Let's take Roomba as the example, because "innovate" does not mean what people think it means.

Roomba invented the consumer robot floor care machine and won the market early on. Roomba's competitors innovated more (iteratively adding features) and Roomba has now lost it's independence.

See Blackberry, Motorola for some more recent examples. What the lesson is: there's only one way to go when you are #1 in your market category. You cannot allow gravity to work.

array_key_firstlast Tuesday at 12:42 AM

Pretty much every American company is just a bank with extra steps.

The big boys would rather own real estate and balance books than sink money into R&D. And acquiring companies is simply easier, and it's basically a broken strategy. If you just keep consolidating you just get a higher and higher valuation, while doing literally nothing.

avianlyriclast Monday at 12:36 PM

> Sure there are initial product R&D cost overheads

I think this, plus different attitudes to intellectual property are the two big reasons western companies can’t compete.

The general strategy for R&D in the west is to spend significant sums developing a new technology, then building an IP moat around it to prevent direct competition. Our IP laws make this approach viable, and it allows companies to develop something new, then exploit it for decades without needing to innovate further.

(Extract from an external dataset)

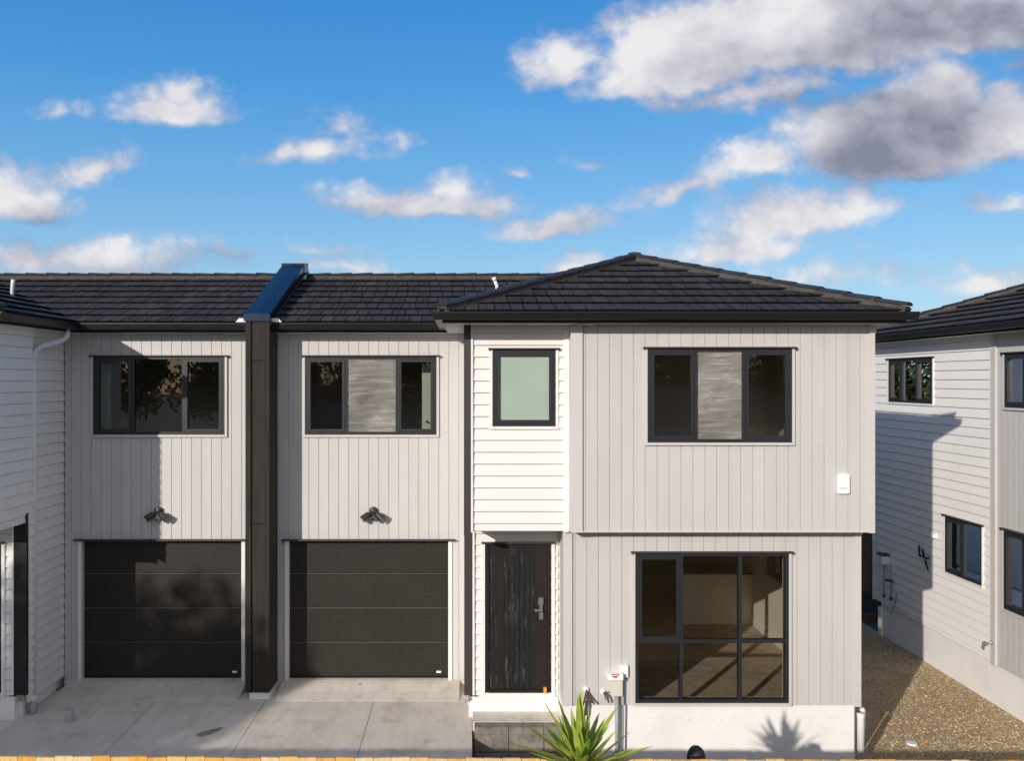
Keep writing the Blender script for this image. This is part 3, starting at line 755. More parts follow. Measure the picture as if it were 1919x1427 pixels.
# ------------------------------------------------------------------ neighbour house on the far side of the yard
nh = thing('detached_house', (9.5, 15.5, -.4), 'white weatherboard house across the gravel yard with three-pane upper window', 'house')
XW, YC, YE = 8.0, 14.17, 18.36
WU = (16.0, 17.69, 4.143, 4.947); WLo = (14.46, 15.59, 1.342, 2.283)
F = faceL(XW); b = MB(); cladH(b, F, YC + .05, YE - .02, .235, 5.32, [WU, WLo]); core(b, F, YC, YE, .235, 5.32, -.14, -.0, [WU, WLo])
b.box(XW + .14, 14, YE - .14, YE - .001, .235, 5.32)
b.build('weatherboard_wall', ['brightwhite', 'lapedge'], nh)
b = MB(); b.box(XW - .036, XW, YC, YC + .05, .22, 5.30); b.box(XW - .03, XW, YE - .02, YE + .01, .22, 5.30)
b.build('corner_trim', 'trimwhite', nh)
V1 = (12.2, 13.82, 4.15, 4.95); V2 = (12.2, 13.84, 1.15, 2.33)
Fg = faceL(XW - .02); b = MB(); cladV(b, Fg, 9.0, YC - .12, .235, 5.32, [V1, V2], ph=.05); core(b, Fg, 9.0, YC - .001, .235, 5.32, -.14, -.011, [V1, V2]); b.build('grey_clad_wall', 'grey', nh)
b = MB(); b.box(XW - .05, XW + .0, YC - .12, YC - .001, .22, 5.30); b.build('corner_trim', 'trimgrey', nh)
b = MB(); b.box(XW + .03, XW + .3, 9.0, 18.1, -.7, .234); b.build('foundation', 'found', nh)
window(nh, F, *WU, [.36, .68], sashes=((0, 0), (2, 0)), trim='trimwhite')
window(nh, F, *WLo, [.5], sashes=((1, 0),), trim='trimwhite')
window(nh, Fg, *V1, [.33, .67], sashes=((2, 0),), trim='trimgrey'); window(nh, Fg, *V2, [.33, .67], sashes=((2, 0),), trim='trimgrey')
for (yy0, yy1, za, zb_) in ((15.9, 18.2, 2.8, 5.2), (14.3, 15.8, .5, 2.6), (9.1, 14.15, 2.8, 5.2), (9.1, 14.15, .5, 2.6)):
    q = MB()
    x0, x1 = XW + .141, XW + 3.4
    q.face([(x0, yy0, za), (x1, yy0, za), (x1, yy1, za), (x0, yy1, za)], 1); q.face([(x0, yy0, zb_), (x1, yy0, zb_), (x1, yy1, zb_), (x0, yy1, zb_)])
    q.face([(x0, yy0, za), (x1, yy0, za), (x1, yy0, zb_), (x0, yy0, zb_)]); q.face([(x0, yy1, za), (x1, yy1, za), (x1, yy1, zb_), (x0, yy1, zb_)])
    q.face([(x1, yy0, za), (x1, yy1, za), (x1, yy1, zb_), (x1, yy0, zb_)], 2); q.mi[1] = q.mi[2] = 2; q.build('interior_room', ['room', 'carpet', 'kitchen'], nh)  # room shade by colour: only the sunlit end wall stays pale
rng = random.Random(12); rf = MB(); EX, EY = XW - .37, YE + .37
tiles(rf, (EX, EY, ZE), (0, -1, 0), (1, 0, 0), 3.6, lambda d: d, lambda d: 10.2, rng)
tiles(rf, (EX, EY, ZE), (1, 0, 0), (0, -1, 0), 3.6, lambda d: d, lambda d: 8 - d, rng)
rn = rf.build('roof', ['tile', 'undertile'], nh)
caps(rn, (EX + .02, EY - .02, ZE + .03), (EX + 3.6, EY - 3.6, ZE + K * 3.6 + .03), rng); caps(rn, (EX + 3.6, EY - 3.6, ZE + K * 3.6 + .03), (EX + 3.6, 8.5, ZE + K * 3.6 + .03), rng)
eaves(nh, [(EX + 4, EY - .02), (EX + .03, EY - .02), (EX + .03, 8.6)])
b = MB(); b.box(EX + .03, XW - .001, 8.6, EY - .03, ZG - .026, ZG - .016); b.build('soffit', 'soffit', nh)

# ------------------------------------------------------------------ fittings on the walls
def floodlight(px, label):
    t = thing('floodlight', (PX(px, Y0), Y0 - .001, 2.55), label, 'floodlight', 'twin-head floodlights above the garage doors')
    P = lambda dx, dz, n: (PX(px, Y0) + dx / 125, Y0 - n, PZ(965, Y0) + dz / 125)
    b = MB(); b.tube([P(0, 8, 0), P(0, 8, .035), P(0, 5, .06)], [.062, .062, .03], 16); b.tube([P(0, 5, .03), P(0, 1, .07)], .035, 12); b.build('mounting_plate', 'lampblk', t, smooth=False)
    for s, (e0, e1) in ((-1, ((-4, 6), (-8, 3))), (1, ((4, 6), (10, 3)))):
        b = MB(); b.tube([P(e0[0], e0[1], .05), P(e1[0], e1[1], .08)], .013, 8); b.build('lamp_arm', 'lampblk', t)
        b = MB(); c = Vector(P(s * 14, -2, .10)); ax = Vector((s * .75, -.35, -.62)).normalized(); b.tube([c - ax * .08, c - ax * .06, c + ax * .055, c + ax * .06], [.03, .042, .056, .06], 14)
        lh = b.build('lamp_head', 'lampblk', t)
        b = MB(); b.tube([c + ax * .0601, c + ax * .063], .05, 14); b.build('lens', 'lampgls', lh)
    b = MB(); b.tube([P(0, 2, .06), P(3, -5, .085)], .022, 10); b.tube([P(2, -3, .05), P(2, -3, .1), P(9, -8, .12)], [.03, .036, .034], 12); b.tube([P(-4, -1, .06), P(-4, -8, .08)], .025, 8)
    b.build('motion_sensor', 'lampblk', t)
floodlight(298, 'black twin-head floodlight half in shade, on the wall beside the white-sided bay')
floodlight(700, 'black twin-head floodlight in full sun above the garage next to the front door')

def rbox(mb, x0, x1, y0, y1, z0, z1, r, k=5):
    pts = []
    for cx, cz, a0 in ((x1 - r, z1 - r, 0), (x0 + r, z1 - r, 90), (x0 + r, z0 + r, 180), (x1 - r, z0 + r, 270)):
        for i in range(k + 1):
            t = R(a0 + 90 * i / k); pts.append((cx + r * math.cos(t), cz + r * math.sin(t)))
    mb.prism(pts, lambda x, z: (x, y1, z), lambda x, z: (x, y0, z))
t = thing('wall_unit', (PX(1579, YU), YU, PZ(906, YU)), 'small white rounded box with grey print, mounted on the upper grey wall', 'wall box')
b = MB(); rbox(b, PX(1567.5, YU), PX(1590, YU), YU - .045, YU - .001, PZ(925, YU), PZ(888, YU), .022); b.build('casing', 'boxwhite', t, bevel=.004)
b = MB(); x = PX(1570.5, YU)
for i, w in enumerate((.012, .009, .013, .008, .012, .01, .011)):
    b.box(x, x + w, YU - .0465, YU - .045, PZ(915.6, YU), PZ(913.4, YU)); x += w + .0035
b.build('printed_word', 'inkgrey', t)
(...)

China on the other hand does not have this approach to IP. Copying is rife, even between Chinese companies, and generally the idea of being given a state enforced monopoly just because you were first is laughable. As a result, when one Chinese company figures something out, that technology, process, technique, rapidly spreads around the entire market, and all of the competing companies benefit.

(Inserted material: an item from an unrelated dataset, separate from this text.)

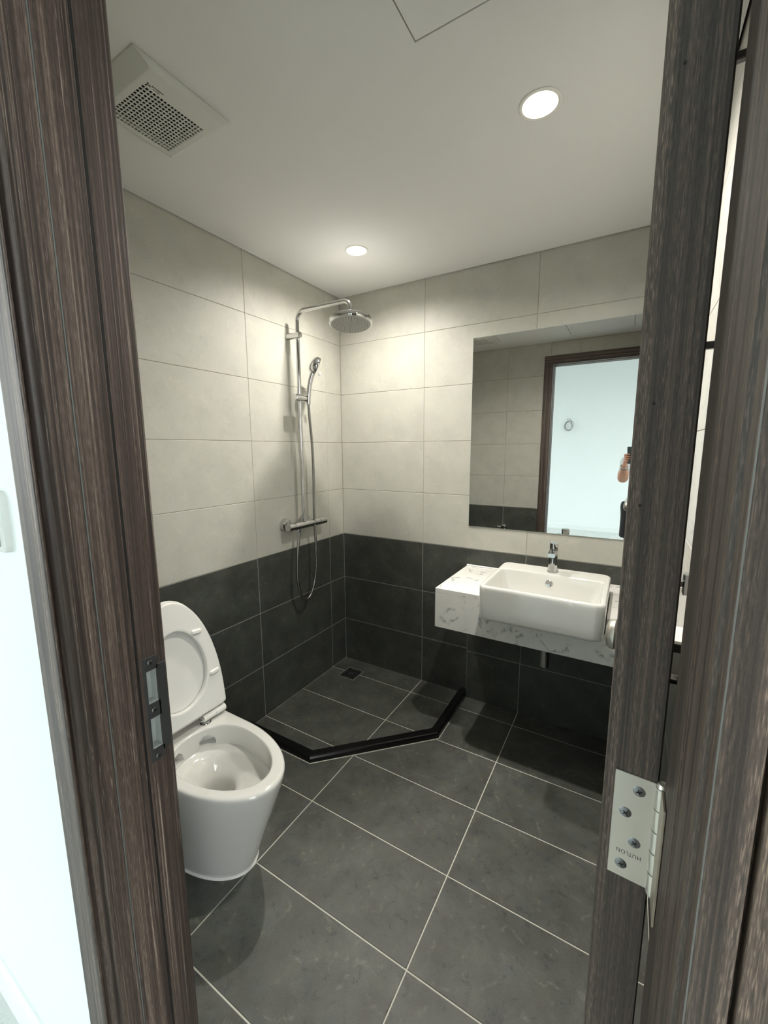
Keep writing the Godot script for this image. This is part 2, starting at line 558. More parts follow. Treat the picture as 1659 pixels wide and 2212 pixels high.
	cs.append_array(bb(Vector3(gp, y0, gp), Vector3(hx0, y1, ROOM_D - gp)))
	cs.append_array(bb(Vector3(hx1, y0, gp), Vector3(ROOM_W - gp, y1, ROOM_D - gp)))
	cs.append_array(bb(Vector3(hx0, y0, gp), Vector3(hx1, y1, hz0)))
	cs.append_array(bb(Vector3(hx0, y0, hz1), Vector3(hx1, y1, ROOM_D - gp)))
	obj("ceiling_board", cs, M.ceiling, c)
	obj("slab", bb(Vector3(-0.1, HALL_H - 0.1, -0.1), Vector3(ROOM_W + 0.1, HALL_H, HALL_Z)), M.shadow_void, c)
	var hp := obj("access_panel", bb(Vector3(hx0 + 0.0028, y0, hz0 + 0.0028), Vector3(hx1 - 0.0028, y1, hz1 - 0.0028), 0.0008), M.ceiling)
	tag(hp, "square white access hatch flush in the ceiling, outlined by thin dark gaps", "ceiling hatch")

func build_hallway() -> void:
	var x0 := -2.6; var x1 := 3.4
	var fl := thing("floor_hallway", "pale grey marble-look floor tiles outside the door", "floor", Vector3.ZERO, "", "structure")
	obj("grout_bed", bb(Vector3(x0 - 0.1, -0.12, HALL_Z), Vector3(x1 + 0.1, -0.0015, HALL_FAR + 0.1)), M.grout_floor, fl)
	var st := bb(Vector3(x0, -0.01, HALL_Z + 0.002), Vector3(x1, 0.0, HALL_Z + 0.075), 0.001)
	obj("border_strip", st, M.hall_tile, fl)
	for i in 8:
		for j in 6:
			var a := Vector3(x0 + 0.725 * i + 0.002, -0.01, HALL_Z + 0.081 + 0.66 * j)
			if a.z > HALL_FAR - 0.1: continue
			obj("tile", bb(a, a + Vector3(0.721, 0.01, 0.655), 0.0012), M.hall_tile, fl)
	var wn := thing("wall_hallway", "plain white wall with the light switch, left of the door frame", "wall", Vector3.ZERO, "", "structure")
	var z := HALL_Z
	var n := bb(Vector3(x0 - 0.1, 0, z - 0.004), Vector3(OPEN_L - 0.022, HALL_H, z))
	n.append_array(bb(Vector3(OPEN_R + 0.022, 0, z - 0.004), Vector3(x1 + 0.1, HALL_H, z)))
	n.append_array(bb(Vector3(OPEN_L - 0.022, OPEN_H + 0.022, z - 0.004), Vector3(OPEN_R + 0.022, HALL_H, z)))
	n.append_array(bb(Vector3(x0 - 0.1, 0, z - 0.1), Vector3(-0.11, HALL_H, z - 0.004)))
	n.append_array(bb(Vector3(ROOM_W + 0.11, 0, z - 0.1), Vector3(x1 + 0.1, HALL_H, z - 0.004)))
	obj("plaster", n, M.plaster, wn)
	var wf := thing("wall_far", "bare white wall across from the doorway, seen in the mirror", "wall", Vector3.ZERO, "", "structure")
	obj("plaster", bb(Vector3(x0 - 0.1, 0, HALL_FAR), Vector3(x1 + 0.1, HALL_H, HALL_FAR + 0.1)), M.plaster, wf)
	window_wall("wall_window_left", "white wall with a wide window, off to the left outside the bathroom", "window_1", x0, -1.0, 3.6, 5.7)
	window_wall("wall_window_right", "white wall with a window, off to the right outside the bathroom", "window_2", x1, 1.0, 2.7, 4.6)
	var ce := thing("ceiling_hallway", "white ceiling of the room outside", "ceiling", Vector3.ZERO, "", "structure")
	obj("board", bb(Vector3(x0 - 0.1, HALL_H, HALL_Z - 0.1), Vector3(x1 + 0.1, HALL_H + 0.1, HALL_FAR + 0.1)), M.plaster, ce)
	var prof := PackedVector2Array([Vector2(0, 0), Vector2(0.014, 0), Vector2(0.014, 0.082), Vector2(0.011, 0.092), Vector2(0.005, 0.1), Vector2(0, 0.1)])
	var b1 := obj("baseboard_hallway", prism(prof, x0, 0.916, Basis(Vector3(0, 0, 1), Vector3(0, 1, 0), Vector3(1, 0, 0)), Vector3(0, 0, HALL_Z)), M.plaster)
	tag(b1, "white skirting board under the light switch wall", "baseboard", "", "structure")
	var b2 := obj("baseboard_far", prism(prof, x0, x1, Basis(Vector3(0, 0, -1), Vector3(0, 1, 0), Vector3(1, 0, 0)), Vector3(0, 0, HALL_FAR)), M.plaster)
	tag(b2, "white skirting board along the far wall", "baseboard", "", "structure")

# an end wall of the hallway: piers, sill and lintel around one window; side says which way is out
func window_wall(called: String, label: String, win: String, x: float, side: float, wz0: float, wz1: float) -> void:
	var wy0 := 0.2
	var wy1 := 2.75
	var xo := x + side * 0.1
	var ww := thing(called, label, "wall", Vector3.ZERO, "", "structure")
	var w := bb(Vector3(x, 0, HALL_Z), Vector3(xo, HALL_H, wz0))
	w.append_array(bb(Vector3(x, 0, wz1), Vector3(xo, HALL_H, HALL_FAR)))
	w.append_array(bb(Vector3(x, 0, wz0), Vector3(xo, wy0, wz1)))
	w.append_array(bb(Vector3(x, wy1, wz0), Vector3(xo, HALL_H, wz1)))
	obj("plaster", w, M.plaster, ww)
	var wi := thing(win, "aluminium window in the %s end wall outside the bathroom" % ("left" if side < 0 else "right"), "window", Vector3.ZERO, "", "structure")
	var f0 := x + side * 0.02
	var f1 := x + side * 0.07
	var fr := bb(Vector3(f0, wy0, wz0), Vector3(f1, wy0 + 0.05, wz1), 0.003)
	fr.append_array(bb(Vector3(f0, wy1 - 0.05, wz0), Vector3(f1, wy1, wz1), 0.003))
	for k in 4:
		var zz := lerpf(wz0, wz1 - 0.05, k / 3.0)
		fr.append_array(bb(Vector3(f0, wy0 + 0.05, zz), Vector3(f1, wy1 - 0.05, zz + 0.05), 0.003))
	obj("window_frame", fr, M.alu, wi)
	for k in 3:
		var za := lerpf(wz0, wz1 - 0.05, k / 3.0) + 0.05
		var zb := lerpf(wz0, wz1 - 0.05, (k + 1) / 3.0)
		obj("pane", bb(Vector3(x + side * 0.042, wy0 + 0.05, za), Vector3(x + side * 0.048, wy1 - 0.05, zb)), M.glass, wi)

# ------------------------------------------------------------------ door frame and leaf
func jamb_profile() -> PackedVector2Array:
	var p := PackedVector2Array()
	for v in [
		[0.905, 1.8345], [0.905, 1.829], [0.907, 1.827], [0.9765, 1.827], [0.978, 1.8285], [0.978, 1.8715], [0.9752, 1.8722], [0.9752, 1.8758],
		[0.9798, 1.8765], [0.9805, 1.8775], [0.9805, 1.9200], [0.9792, 1.9208], [0.9792, 1.9222], [0.9805, 1.9230], [0.9805, 1.9500],
		[0.9770, 1.9525], [0.9722, 1.9545], [0.9690, 1.9580], [0.9680, 1.9620], [0.9694, 1.9660], [0.9730, 1.9688], [0.9772, 1.9698],
		[0.9785, 1.9712], [0.9785, 1.9730], [0.9770, 1.9745], [0.9200, 1.9745], [0.9180, 1.9725], [0.9180, 1.9352], [0.9562, 1.9352], [0.9562, 1.8345]]:
		p.append(Vector2(v[0], v[1]))
	return p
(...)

This creates few interesting side-effects.

* One a ginormous ecosystem of basic parts and components that are basically common between all competitors in a market (looks at the LiDAR units of robot vacs). This drastically lowers the barrier of entry for new players, it’s easy for them to get access to everything they need to build a “good enough” product, without having to do much R&D themselves.

* Two, it forces all companies to innovate and developer technology continuously. There is no state enforced monopoly for IP, so companies can only maintain an edge by innovating and advancing faster than their competitors at all time.

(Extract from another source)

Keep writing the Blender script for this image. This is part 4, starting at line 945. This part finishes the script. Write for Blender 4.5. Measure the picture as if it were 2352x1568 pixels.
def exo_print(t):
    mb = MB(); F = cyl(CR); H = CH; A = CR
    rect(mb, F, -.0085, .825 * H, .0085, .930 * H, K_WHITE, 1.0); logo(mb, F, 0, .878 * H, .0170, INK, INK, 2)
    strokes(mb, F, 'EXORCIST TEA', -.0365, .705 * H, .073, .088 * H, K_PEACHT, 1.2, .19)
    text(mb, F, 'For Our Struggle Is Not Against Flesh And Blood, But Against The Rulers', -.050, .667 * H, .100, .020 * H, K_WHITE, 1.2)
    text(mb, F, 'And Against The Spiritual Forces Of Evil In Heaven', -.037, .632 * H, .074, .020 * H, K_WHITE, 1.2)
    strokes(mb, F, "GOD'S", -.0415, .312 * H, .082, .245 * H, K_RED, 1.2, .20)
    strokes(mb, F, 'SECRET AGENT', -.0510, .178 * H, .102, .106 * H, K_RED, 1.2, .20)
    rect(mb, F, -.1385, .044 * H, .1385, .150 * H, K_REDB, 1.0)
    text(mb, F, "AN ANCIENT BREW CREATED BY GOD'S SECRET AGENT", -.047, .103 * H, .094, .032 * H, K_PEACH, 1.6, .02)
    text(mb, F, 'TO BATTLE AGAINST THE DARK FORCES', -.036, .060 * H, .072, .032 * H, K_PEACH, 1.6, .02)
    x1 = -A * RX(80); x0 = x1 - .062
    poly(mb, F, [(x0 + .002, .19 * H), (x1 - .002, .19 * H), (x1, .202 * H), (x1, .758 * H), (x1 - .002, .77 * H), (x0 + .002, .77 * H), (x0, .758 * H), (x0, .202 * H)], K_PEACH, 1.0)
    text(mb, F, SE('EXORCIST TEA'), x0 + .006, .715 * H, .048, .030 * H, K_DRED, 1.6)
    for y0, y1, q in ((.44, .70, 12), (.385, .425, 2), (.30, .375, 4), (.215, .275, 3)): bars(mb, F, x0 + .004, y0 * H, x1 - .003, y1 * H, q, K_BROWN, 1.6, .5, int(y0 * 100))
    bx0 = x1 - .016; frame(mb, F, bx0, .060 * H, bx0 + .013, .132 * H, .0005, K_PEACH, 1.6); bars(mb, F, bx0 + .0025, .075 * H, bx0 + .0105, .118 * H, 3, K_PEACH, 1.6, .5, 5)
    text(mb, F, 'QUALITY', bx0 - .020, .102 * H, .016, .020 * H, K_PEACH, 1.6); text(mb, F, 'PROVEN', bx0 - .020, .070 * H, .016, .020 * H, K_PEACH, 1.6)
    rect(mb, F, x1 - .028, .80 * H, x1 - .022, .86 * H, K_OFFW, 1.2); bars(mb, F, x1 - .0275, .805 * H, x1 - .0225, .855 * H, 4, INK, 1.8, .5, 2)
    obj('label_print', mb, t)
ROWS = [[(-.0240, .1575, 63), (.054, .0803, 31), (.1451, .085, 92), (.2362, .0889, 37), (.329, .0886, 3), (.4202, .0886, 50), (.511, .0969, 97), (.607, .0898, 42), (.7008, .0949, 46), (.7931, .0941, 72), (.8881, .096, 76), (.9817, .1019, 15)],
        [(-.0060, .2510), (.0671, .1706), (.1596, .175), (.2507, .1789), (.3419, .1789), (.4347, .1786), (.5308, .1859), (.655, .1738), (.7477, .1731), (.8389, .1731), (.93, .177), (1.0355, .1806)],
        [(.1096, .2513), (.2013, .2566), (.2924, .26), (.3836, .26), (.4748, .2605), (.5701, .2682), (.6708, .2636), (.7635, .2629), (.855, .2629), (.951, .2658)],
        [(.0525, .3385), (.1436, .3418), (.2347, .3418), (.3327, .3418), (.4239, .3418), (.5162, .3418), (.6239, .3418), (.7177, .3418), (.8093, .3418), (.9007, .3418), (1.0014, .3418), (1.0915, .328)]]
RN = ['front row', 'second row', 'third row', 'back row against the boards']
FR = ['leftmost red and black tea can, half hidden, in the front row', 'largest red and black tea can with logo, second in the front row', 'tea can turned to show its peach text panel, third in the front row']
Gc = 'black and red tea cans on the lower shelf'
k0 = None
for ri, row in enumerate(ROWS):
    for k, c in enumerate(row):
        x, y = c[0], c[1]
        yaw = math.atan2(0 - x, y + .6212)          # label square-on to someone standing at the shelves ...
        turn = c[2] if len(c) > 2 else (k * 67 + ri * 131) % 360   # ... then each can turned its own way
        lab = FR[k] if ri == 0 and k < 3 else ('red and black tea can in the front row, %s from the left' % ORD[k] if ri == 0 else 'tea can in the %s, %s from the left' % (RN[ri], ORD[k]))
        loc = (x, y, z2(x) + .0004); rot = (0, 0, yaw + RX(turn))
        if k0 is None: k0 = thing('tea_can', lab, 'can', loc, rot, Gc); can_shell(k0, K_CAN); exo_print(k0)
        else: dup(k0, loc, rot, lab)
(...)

* Three, it’s makes a failure to constantly innovate an absolute death sentence for a company. Not just because they loose their edge, but because it takes time to rebuild the R&D skills needed to innovate as fast as their competitors. Once you start falling behind, you can never catch up, there is no space to financialise a company and sweat its assets. It’ll be dead before you got any return.

All this creates huge problems for companies like Roomba. They developed so very cool tech early on, but stopped innovating as fast, thinking they had a strong edge over any of their competitors, and solid IP moat. Unfortunately once Chinese companies caught up, and figured out how to get around their moat, its was impossible for Roomba defend against these new competitors. They were able to innovate orders of magnitude faster, because the environment that created meant only the fastest innovating companies could survive, they had huge momentum, and also a huge common core of shared components that had driven the cost of a basic robot vac to well under anything iRobot could achieve.